J'ai déjà lu précédemment la biographie de Talleyrand d'Emmanuel de Waresquiel, qui est excellente car très complète. Mais même complète, il y a toujours des choses que l'on ignore sur ce personnage assez extraordinaire de l'histoire de France.
J'ai bien aimé ce livre car il ne cherche pas à dresser un portrait parfait de Talleyrand. Il complète en quelque sorte cette biographie, car il s'interroge sur certains faits particuliers, importants dans la vie de Talleyrand: l'authenticité de ses mémoires qui avaient beaucoup déçu ses lecteurs, et la mort du duc d'Enghien.
Le choix de ses sujets m'a particulièrement intéressée.
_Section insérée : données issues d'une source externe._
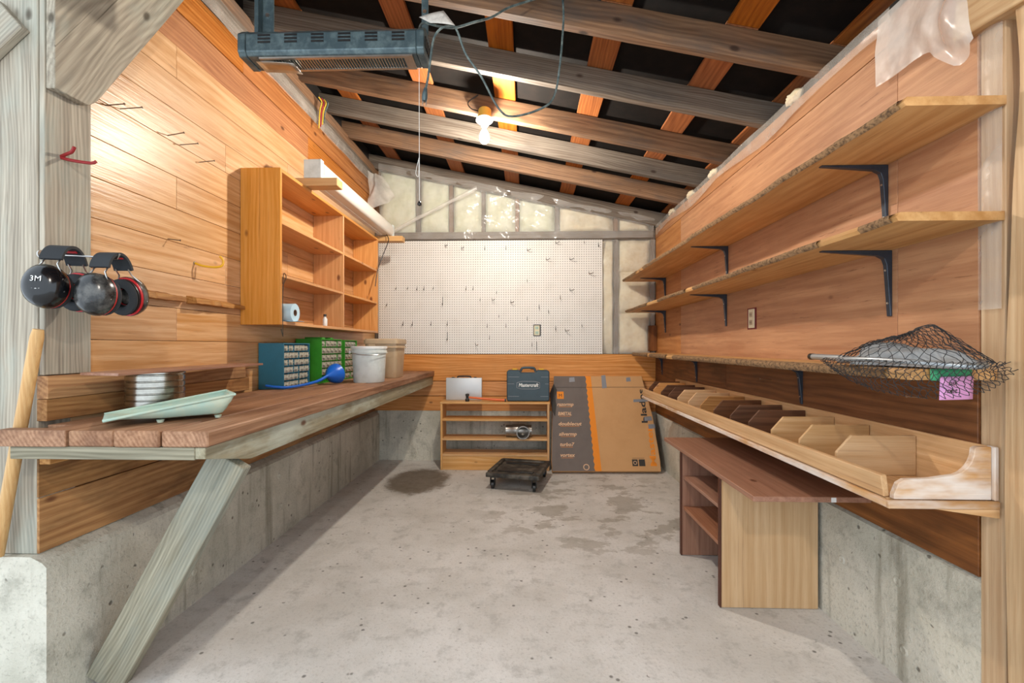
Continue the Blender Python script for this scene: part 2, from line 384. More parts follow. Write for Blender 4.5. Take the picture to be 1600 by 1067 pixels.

D'une part parce que je ne savais pas que la publication des mémoires des Talleyrand s'était accompagnée de controverses. D'autre part parce que la mort du duc d'Enghien est suffisamment dramatique pour avoir laissé une trace de sang indélébile sur la réputation de Napoléon et Talleyrand.
Le livre est bien construit, pédagogique. Il rappelle bien les épisodes parmi ceux les plus marquants de l'histoire de cet homme complexe. Il est également très bien documenté. Les auteurs apportent un grand nombre de témoignages directs de personnes qui ont pris part aux événements ou qui ont vécu à la même époque. On a donc différents points de vue sur les mêmes faits, ce qui permet d'avoir une approche qui ressemble à une véritable enquête.
Le mystère des mémoires de Talleyrand a été très intéressant, mais ce qui m'a le plus marquée dans cette lecture, c'est les détails racontés à la fois par les auteurs et par des témoins, de la vie et la mort du duc d'Enghien. Les auteurs ont pris la peine de raconter plus en détails la vie du duc, ses amours avec la princesse Charlotte de Rohan et l'enlèvement du fils de cette dernière ordonné par Talleyrand. En bref, cette mort est un drame particulièrement injuste et révoltant.
Voici une citation contenue dans ce livre, de
Paul Lombard, un avocat qui a commenté la condamnation à mort du duc:
« La présence d'un défenseur protège le prévenu, mais aussi les magistrats. Elle écarte d'eux la connivence et la partialité. La parole libre conserve une justice indépendante. L'homme accablé doit pouvoir s'appuyer sur un autre homme dont la mission consiste à faire obstacle. le pire des criminels, devant un tribunal, devient une proie, la justice sans avocat n'est rien d'autre qu'une forme endimanchée de la vengeance. »
Ou voici encore une citation du jurisconsulte Dupin, qui a également commenté le procès. Il rappelle un principe qu'il est toujours de bon de rappeler, même aujourd'hui:
« Un prévenu privé de conseil n'est plus qu'une victime abandonnée à l'erreur ou à la passion du juge. Celui qui condamne un homme sans défenseur cesse d'être armé du glaive de la loi, il ne tient plus qu'un poignard. »
Ce livre m'a appris de nouvelles choses sur Talleyrand, mais aussi sur ces personnages qui ont gravité autour de lui, ou qui ont malheureusement fait les frais de sa politique et stratégie.